The quick conversations from callers we listen to with Andy are also engrossing and entertaining, varying from the mundane, to the silly, to the upsetting. But getting to be nosy as an audience and voyeuristically listening in (if you can voyeuristically listen) to other people’s problems goes from guilty pleasure to tense with the first phone call from Chloe, changing the tone of the episode. The vagueness of the details Chloe gives during the first call – “I hate my life, I hate my mum, I hate my step-dad. I especially hate my step-dad” – efficiently implies the darkness in Chloe’s life to the viewer, and Andy. The tightly-written script conveys a lot with a little, showcasing more skilful writing from Pemberton and Shearsmith within its half-hour running time.  

Some creepily disturbing moments are also mined from the phone calls – the first repetition of “I hate my life, I hate my mum…” from Chloe during her second call providing a shiver, as does her young and vulnerable voice changing over to George’s sigh-filled play-acting in the final scene. The inherent creepiness of CCTV is used to the hilt during Andy and Joanne’s discovery that their boss has been calling as Chloe, the viewer becoming a powerless observer to events coldly playing out in real time on camera. The split screen ratchets up that tension, simultaneously showing security recordings from George’s computer, footage of Andy and Joanne fast-forwarding through them in his office, and George himself making his way towards them in the hallway outside. The tension breaks when George storms out before reaching them, making the eventual nasty ending to the episode a satisfying shock before the credits roll.

The CCTV format, that could have worked well as a pleasing novelty on its own, also makes this ‘whodunit’/’who’s doing it’ a refreshingly inventive take on the genre.
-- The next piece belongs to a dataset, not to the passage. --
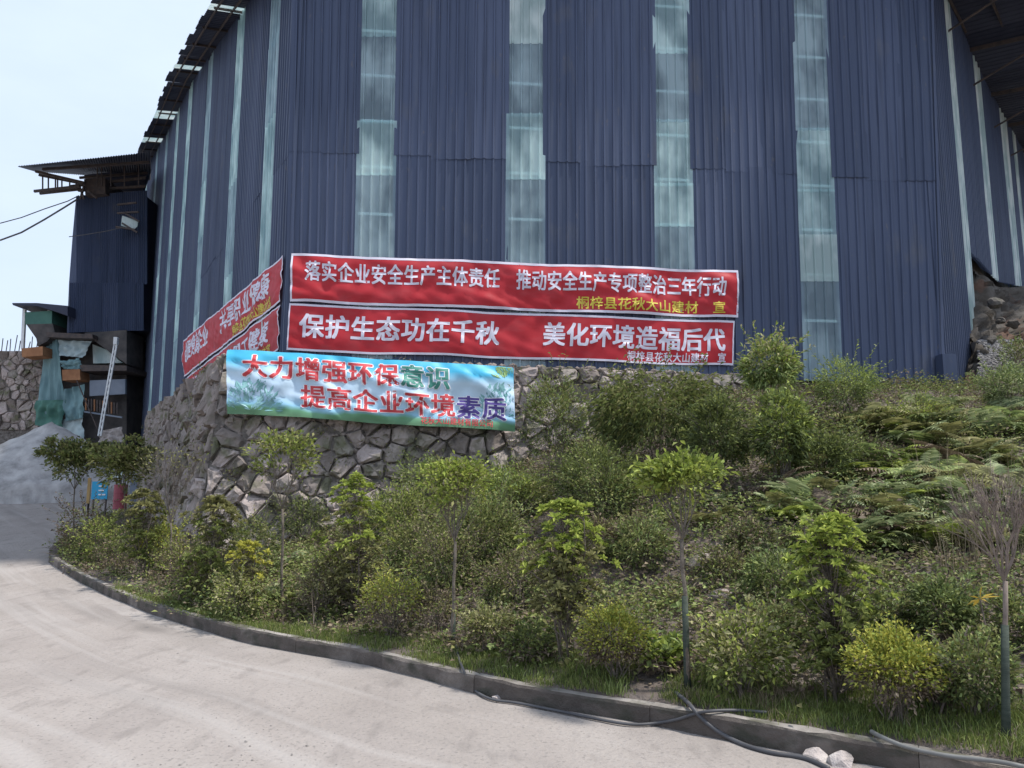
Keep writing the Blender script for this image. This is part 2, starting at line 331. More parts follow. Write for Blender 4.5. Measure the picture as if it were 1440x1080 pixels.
EDGE = [(412,402),(508,497),(560,550),(715,711),(765,765),(919,924),(967,978),(1114,1131),(1160,1182),(1309,1327)]
def ex(e, y): return e[0] + (e[1] - e[0]) * y / 500
def seam(px): return 212 + (px - 405) * .0455
def base(px): return 503 + (px - 400) * .0432
TOPROW = -85
kindF = ['o','t','o','t','o','t','o','t','o']; nsh = [2,1,3,1,3,1,3,1,3]
PIECES = [[(-85,-12,'frp_bright'),(-12,48,'frp_bright'),(48,170,'frp_grey'),(170,243,'frp_bright'),(243,505,'frp_grey')],
          [(-85,58,'frp_white'),(58,160,'frp_grey'),(160,249,'frp_bright'),(249,520,'frp_grey')],
          [(-85,72,'frp_bright'),(72,168,'frp_grey'),(168,258,'frp_bright'),(258,315,'frp_bright'),(315,528,'frp_grey')],
          [(-85,180,'frp_grey'),(180,266,'frp_bright'),(266,330,'frp_bright'),(330,392,'frp_white'),(392,536,'frp_grey')]]
ti = 0
for q in range(9):
    e0, e1 = EDGE[q], EDGE[q+1]
    if kindF[q] == 't':
        for r, (ya, yb, mt) in enumerate(PIECES[ti]):
            yb2 = yb + 4 if r < len(PIECES[ti]) - 1 else yb
            sheet('translucent_sheet', front(ex(e0,ya),ya), front(ex(e1,ya),ya), front(ex(e0,yb2),yb2), front(ex(e1,yb2),yb2), nF, M[mt], 4, 2, .004 + .006 * ((len(PIECES[ti])-r) % 3), .004, q + r)
        ti += 1
    else:
        for s in range(nsh[q]):
            a, b = s / nsh[q], (s + 1) / nsh[q]
            def X(f, y): return ex(e0, y) + (ex(e1, y) - ex(e0, y)) * f
            j = rs.uniform(-3, 3); ya = seam(X(a, 220)) + j; yb = ya + rs.uniform(-.8, .8) + .5
            bj = rs.uniform(-2, 2); sa = X(a, 515); ba = base(X(a, 515)) + bj; bb = base(X(b, 515)) + bj
            sheet('siding_sheet', front(X(a,ya),ya-5), front(X(b,yb),yb-5), front(X(a,ba),ba), front(X(b,bb),bb), nF, M['siding'], 4, 4, .0 + .003*(s % 2), .01, q*5+s)
            sheet('siding_sheet', front(X(a,TOPROW),TOPROW), front(X(b,TOPROW),TOPROW), front(X(a,ya),ya+2), front(X(b,yb),yb+2), nF, M['siding'], 4, 5, .014 + .003*(s % 2), .012, q*5+s+90)
# left wall
SL = [(368,383),(320.5,332),(281,288.5),(255,260.5),(239.5,243.8),(226,229.5),(213.5,216.5),(201,203.6)]
def lpar(px, row=330): return (left(px, row) - A0).dot(dL)
tops = [(left(px, r) - A0).dot(dL) for px, r in ((340,20),(275,110),(240,180),(205,240))]; topz = [left(px, r).z for px, r in ((340,20),(275,110),(240,180),(205,240))]
cz = front(405, TOPROW).z
def ltop(d): return float(np.interp(d, [0] + tops, [cz] + topz))
zseamL = front(405, 212).z; zbaseL = ZB - .05; LEND = lpar(190.5)
bnd = [(lpar(a), lpar(b)) for a, b in SL]       # (far, near)
segs = []; cur = 0.
for fa, ne in bnd: segs.append((cur, ne, 'o')); segs.append((ne, fa, 't')); cur = fa
segs.append((cur, LEND, 'o'))
def lp(d, z): p = A0 + dL * d; return Vector((p.x, p.y, z))
for a, b, kd in segs:
    if kd == 't':
        zt = ltop((a+b)/2) - .02
        zs = [zbaseL, zseamL - 1.2, zseamL + 1.9, zseamL + 4.2, 99]
        for r in range(4):
            lo, hi = zs[r], min(zs[r+1], zt)
            if hi > lo + .1: sheet('translucent_sheet', lp(b, hi), lp(a, hi), lp(b, lo - (.05 if r else 0)), lp(a, lo - (.05 if r else 0)), nL, M[rs.choice(['frp_grey','frp_bright','frp_bright'])], 4, 1, .004+.006*(r % 3), .0)
    else:
        n = max(1, round((b - a) / .86))
        for s in range(n):
            d0, d1 = a + (b-a)*s/n, a + (b-a)*(s+1)/n; zj = zseamL + rs.uniform(-.06, .06)
            sheet('siding_sheet', lp(d1, zj+.08), lp(d0, zj+.08), lp(d1, zbaseL + rs.uniform(-.05,.05)), lp(d0, zbaseL), nL, M['siding'], 4, 2, .003*(s % 2), .012, s)
            sheet('siding_sheet', lp(d1, ltop(d1)), lp(d0, ltop(d0)), lp(d1, zj), lp(d0, zj), nL, M['siding'], 4, 2, .014+.003*(s % 2), .012, s+50)
# right wall
def rpar(px, row): return (right(px, row) - B0).dot(dR)
def rp_(d, z): p = B0 + dR * d; return Vector((p.x, p.y, z))
rt = [(rpar(a, b), right(a, b).z) for a, b in ((1333,0),(1380,110),(1425,190))]; rz0 = rt[0][1]
def rtop(d): return float(np.interp(d, [t[0] for t in rt], [t[1] for t in rt])) if d < rt[2][0] else rt[2][1]
r1 = rpar(1374, 490); REND = 26.
rb = [(rpar(1380, 372), right(1380, 372).z), (rpar(1400, 396), right(1400, 396).z), (rpar(1440, 404), right(1440, 404).z), (REND, right(1440, 404).z + .6)]
def rbase(d): return float(np.interp(d, [b[0] for b in rb], [b[1] for b in rb]))
st = [(rpar(1364.5, 480), r1), (rpar(1389, 345), rpar(1398, 345)), (rpar(1420.5, 345), rpar(1430, 345))]
for _ in range(4): st.append((st[-1][0] + 2.6, st[-1][0] + 3.3))
cur = 0.
for q, (sa, sb) in enumerate(st):
    n = max(1, round((sa - cur) / .8))
    for s in range(n):
        d0, d1 = cur + (sa-cur)*s/n, cur + (sa-cur)*(s+1)/n
        bz0, bz1 = (ZB2 - .02 + (.0 if s == 0 else 0), ZB2) if q == 0 else (rbase(d0), rbase(d1))
        sheet('siding_sheet', rp_(d0, rtop(d0)), rp_(d1, rtop(d1)), rp_(d0, bz0), rp_(d1, bz1), nR, M['siding'], 4, 3, .003*(s % 2), .01, s+q*9)
    sheet('translucent_sheet', rp_(sa, rtop(sa)), rp_(sb, rtop(sb)), rp_(sa, right(1370,488).z if q == 0 else rbase(sa)), rp_(sb, right(1374,488).z if q == 0 else rbase(sb)), nR, M['frp_white'], 3, 2, .008, .0)
    cur = sb
# flashing at corners, purlins
for P0, nn, zt in ((A0, nF, cz), (B0, nF, front(1312, TOPROW).z)):
    mb = MB(); w = .07
    if P0 is A0: mb.prism([P0 + nF*.05 + Vector((0,0,ZB-A0.z)), P0 + dF*w + nF*.05 + Vector((0,0,ZB-A0.z)), P0 + dF*w + nF*.05 + Vector((0,0,zt-A0.z)), P0 + nF*.05 + Vector((0,0,zt-A0.z))], nF*.006)
    else: 
        a, b = front(1325.5, 540, .05), front(1309, 0, .05); b = a.lerp(b, 1.15); mb.prism([a, a + dF*w, b + dF*w, b], nF*.006)
    mb.build('corner_flashing', M['siding'], shed)
pur = front(740, 308).z; SP = (front(740, 117).z - front(740, 308).z) / 3
zz = [pur + SP * k for k in range(-4, 8)]
for z in zz:
    mb = MB()
    if z < cz - .2 and z > ZB + .1:
        a = A0 + dF * .1 - nF * .05; b = B0 - dF * .1 - nF * .05; mb.bar((a.x, a.y, z), (b.x, b.y, z), .05, .07); mb.build('wall_purlin', M['steel'], shed)
    if z > zbaseL + .1:
        e = LEND - .2
        if z > ltop(0): 
            continue
        a = A0 + dL * .1 - nL * .075; b = A0 + dL * e - nL * .075; mb = MB(); mb.bar((a.x, a.y, z), (b.x, b.y, z), .05, .07); mb.build('wall_purlin', M['steel'], shed)
for px in (450, 640, 840, 1040, 1250):          # steel posts inside
    p = front(px, 400, -.35); MB().box((p.x-.1, p.y-.1, ZB), (p.x+.1, p.y+.1, cz)).build('steel_post', M['steel_dark'], shed)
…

The gimmick is a good one; the constraints it places on how the plot plays out paying off in its very specific focus, showing the viewer just enough at some moments, showing us space the characters can’t see at others. As with series one’s completely silent episode A Quiet Night In, the gimmickry works to set the scene and enrich the episode. Here, the stage/set is in the split screen, the space for the actors/characters to perform the play/film. Cold Comfort’s slick merging of stage and screen formats is fitting for writers/performers Pemberton and Shearsmith’s first outing as directors. What must have been a nightmare of a puzzle to put together during filming, results in some impressive television. Definitely very tense, definitely not boring.